World Cup

Wales looking to break 22-year drought at the World Cup

11 Jun 22, 10:46AM 0 Comments

Written by Oliver Kellner-Dunk

Photo by Getty Images

Since making their Rugby League World Cup debut in 1975 Wales has certainly had a mixed experience in the tournament.

After getting a taste of playing on our game’s biggest stage the Dragons had to wait another 20 years before once again participating in a World Cup as a standalone nation and they certainly made the most of their return in 1995.

Wales went through the group stage undefeated and beat Western Samoa 22-10 in the quarter-final stage before they were unfortunately eliminated from the tournament just one game away from the final when the Dragons fell at the second last hurdle against hosts England at Old Trafford 25-10.

In 2000 Wales qualified for their second consecutive World Cup and despite finishing second in their group still progressed to the quarter-finals where they would defeat Papua New Guinea and again find themselves one win away from the final, but yet again they lost the tournament’s penultimate game, this time to Australia in a 46-22 loss.

Following this period of International prominence, Wales began to regress and did not even qualify for the Rugby League World Cup in 2008; however, they would once again return to the tournament in 2013 but unfortunately failed to win a single game which can also be said about their 2017 World Cup campaign.

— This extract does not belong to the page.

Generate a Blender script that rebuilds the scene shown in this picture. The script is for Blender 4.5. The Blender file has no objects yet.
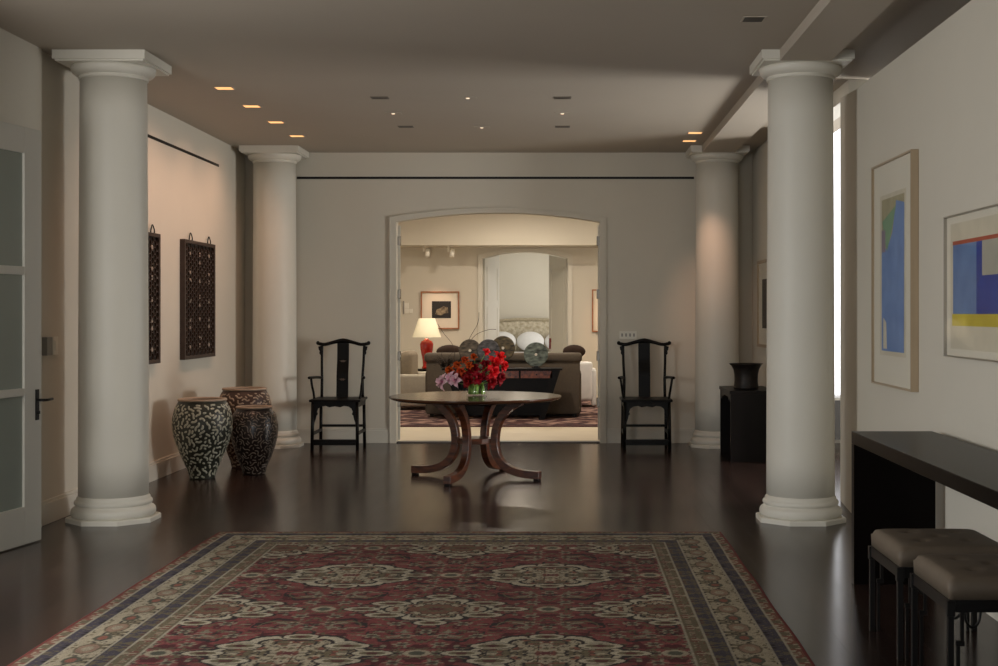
import bpy, math, random
import numpy as np
from mathutils import Vector, Matrix
random.seed(7)
PI = math.pi
scn = bpy.context.scene
COL = scn.collection

# ------------------------------------------------------------ camera
FPX, VX, VY, EYE = 1350.0, 566.0, 313.0, 1.5      # focal length in pixels, vanishing point, eye height
cd = bpy.data.cameras.new('camera'); cam = bpy.data.objects.new('camera', cd); COL.objects.link(cam)
cam.location = (0, 0, EYE); cam.rotation_euler = (PI/2, 0, 0)
cd.sensor_width = 36.0; cd.lens = 36.0*FPX/998.0
cd.shift_x = -(VX-499.0)/998.0; cd.shift_y = (VY-333.0)/998.0
cd.clip_start = 0.05; cd.clip_end = 200
scn.camera = cam

# ------------------------------------------------------------ view, world, daylight
scn.view_settings.view_transform = 'Standard'; scn.view_settings.look = 'None'
scn.view_settings.gamma = 1.0; scn.view_settings.use_curve_mapping = False
scn.view_settings.exposure = 0.0
w = bpy.data.worlds.new('world'); scn.world = w; w.use_nodes = True
bg = w.node_tree.nodes['Background']; bg.inputs[0].default_value = (0.86, 0.93, 1.0, 1); bg.inputs[1].default_value = 1.6

def area(name, loc, rot, sx, sy, power, color):
    d = bpy.data.lights.new(name, 'AREA'); d.shape = 'RECTANGLE'; d.size = sx; d.size_y = sy
    d.energy = power; d.color = color
    o = bpy.data.objects.new(name, d); COL.objects.link(o); o.location = loc; o.rotation_euler = rot
    return o
DAY = (1.0, 0.965, 0.915)
area('daylight_side_room', (4.85, 11.35, 1.35), (0, PI/2, math.radians(-8)), 1.3, 1.0, 165, DAY)        # window of the side room, shines to -X
area('daylight_left_doors', (-4.1, 4.9, 1.8), (0, -PI/2, math.radians(38)), 1.3, 1.3, 100, DAY)         # glazed doors on the left, shines to +X
area('fill_rear', (-2.1, -1.9, 1.9), (PI/2, 0, 0), 1.3, 1.5, 55, DAY)              # fill light added behind the camera, shines to +Y
area('daylight_bedroom', (1.9, 27.3, 1.6), (0, PI/2, 0), 1.8, 2.4, 62, DAY)             # bedroom window

def spot(name, loc, target, power, color, angle=70, blend=0.8, radius=0.04):
    d = bpy.data.lights.new(name, 'SPOT'); d.energy = power; d.color = color
    d.spot_size = math.radians(angle); d.spot_blend = blend; d.shadow_soft_size = radius
    o = bpy.data.objects.new(name, d); COL.objects.link(o); o.location = loc
    o.rotation_euler = (Vector(target)-Vector(loc)).to_track_quat('-Z', 'Y').to_euler()
    return o
def point(name, loc, power, color, radius=0.06):
    d = bpy.data.lights.new(name, 'POINT'); d.energy = power; d.color = color; d.shadow_soft_size = radius
    o = bpy.data.objects.new(name, d); COL.objects.link(o); o.location = loc
    return o
WARM = (1.0, 0.58, 0.39)
H = 3.35       # ceiling height

# ------------------------------------------------------------ materials
def nodes(name):
    m = bpy.data.materials.new(name); m.use_nodes = True
    nt = m.node_tree; b = nt.nodes['Principled BSDF']
    return m, nt, b
def lin(c):
    return tuple(((v/255.0)/12.92 if v/255.0 <= 0.04045 else ((v/255.0+0.055)/1.055)**2.4) for v in c)
def mat(name, rgb, rough=0.6, metal=0.0, var=0.0, scale=12.0, bump=0.0, coat=0.0, spec=None, rgb2=None, sc3=None, coatr=0.1):
    m, nt, b = nodes(name)
    c = lin(rgb)
    b.inputs['Base Color'].default_value = (*c, 1); b.inputs['Roughness'].default_value = rough
    b.inputs['Metallic'].default_value = metal; b.inputs['Coat Weight'].default_value = coat
    b.inputs['Coat Roughness'].default_value = coatr
    if spec is not None: b.inputs['Specular IOR Level'].default_value = spec
    tc = nt.nodes.new('ShaderNodeTexCoord'); n = nt.nodes.new('ShaderNodeTexNoise')
    n.inputs['Scale'].default_value = scale; n.inputs['Detail'].default_value = 6
    if sc3:
        mp = nt.nodes.new('ShaderNodeMapping'); mp.inputs['Scale'].default_value = sc3
        nt.links.new(tc.outputs['Object'], mp.inputs[0]); nt.links.new(mp.outputs[0], n.inputs['Vector'])
    else: nt.links.new(tc.outputs['Object'], n.inputs['Vector'])
    r = nt.nodes.new('ShaderNodeValToRGB')
    c2 = lin(rgb2) if rgb2 else tuple(v*(1-var) for v in c)
    r.color_ramp.elements[0].position = 0.35; r.color_ramp.elements[1].position = 0.68
    r.color_ramp.elements[0].color = (*c2, 1); r.color_ramp.elements[1].color = (*c, 1)
    nt.links.new(n.outputs['Fac'], r.inputs[0]); nt.links.new(r.outputs[0], b.inputs['Base Color'])
    if bump:
        bp = nt.nodes.new('ShaderNodeBump'); bp.inputs['Strength'].default_value = bump; bp.inputs['Distance'].default_value = 0.01
        nt.links.new(n.outputs['Fac'], bp.inputs['Height']); nt.links.new(bp.outputs[0], b.inputs['Normal'])
    return m
def emis(name, rgb, strength):
    m, nt, b = nodes(name)
    b.inputs['Base Color'].default_value = (*lin(rgb), 1)
    b.inputs['Emission Color'].default_value = (*lin(rgb), 1); b.inputs['Emission Strength'].default_value = strength
    return m
def glassm(name, rgb, rough=0.02, trans=1.0, alpha=1.0, ior=1.45):
    m, nt, b = nodes(name)
    b.inputs['Base Color'].default_value = (*lin(rgb), 1); b.inputs['Roughness'].default_value = rough
    b.inputs['Transmission Weight'].default_value = trans; b.inputs['IOR'].default_value = ior; b.inputs['Alpha'].default_value = alpha
    return m
M = {}
M['wall'] = mat('wall_paint', (212, 206, 192), 0.75, var=0.03, scale=1.5)
M['ceiling'] = mat('ceiling_paint', (182, 172, 158), 0.8, var=0.03, scale=1.2)
M['trim'] = mat('trim_paint', (214, 210, 198), 0.5, var=0.03, scale=2)
M['column'] = mat('column_paint', (222, 218, 206), 0.5, var=0.03, scale=2)
M['slot'] = mat('slot_black', (10, 8, 7), 0.6)
M['door'] = mat('door_paint', (205, 203, 193), 0.4, var=0.03, scale=2)
M['frost'] = mat('frosted_glass', (150, 158, 150), 0.16, var=0.08, scale=1.2)
M['blackmetal'] = mat('black_metal', (22, 20, 19), 0.4, metal=0.4)
M['chrome'] = mat('chrome', (150, 146, 138), 0.35, metal=1.0)
M['blacklacquer'] = mat('black_lacquer_wood', (12, 8, 7), 0.3, var=0.3, scale=5, sc3=(1, 1, 0.2), spec=0.07)
M['ebony'] = mat('ebony_wood', (14, 9, 8), 0.35, var=0.4, scale=6, spec=0.16)
M['chairwood'] = mat('black_chair_wood', (11, 8, 7), 0.4, var=0.4, scale=9, spec=0.2)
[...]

Wales then went on to win one game at the Rugby League World Cup 9’s in 2019 but have failed to win a single game at a 13-a-side World Cup since they last made the knockout stage in 2000.

The Welsh faithful will be hoping that their nation can end this winless drought at this year’s World Cup but will find getting out of Group D a tough task as they are joined by the Cook Islands, Papua New Guinea and Tonga.

In a bid to better prepare for the tournament the Dragons will face France in a warm-up match in Albi on the 19th of June.

Head coach John Kear has named 14 debutants in his 30 man squad which suggests we can expect the dawn of a new age for Wales at the World Cup.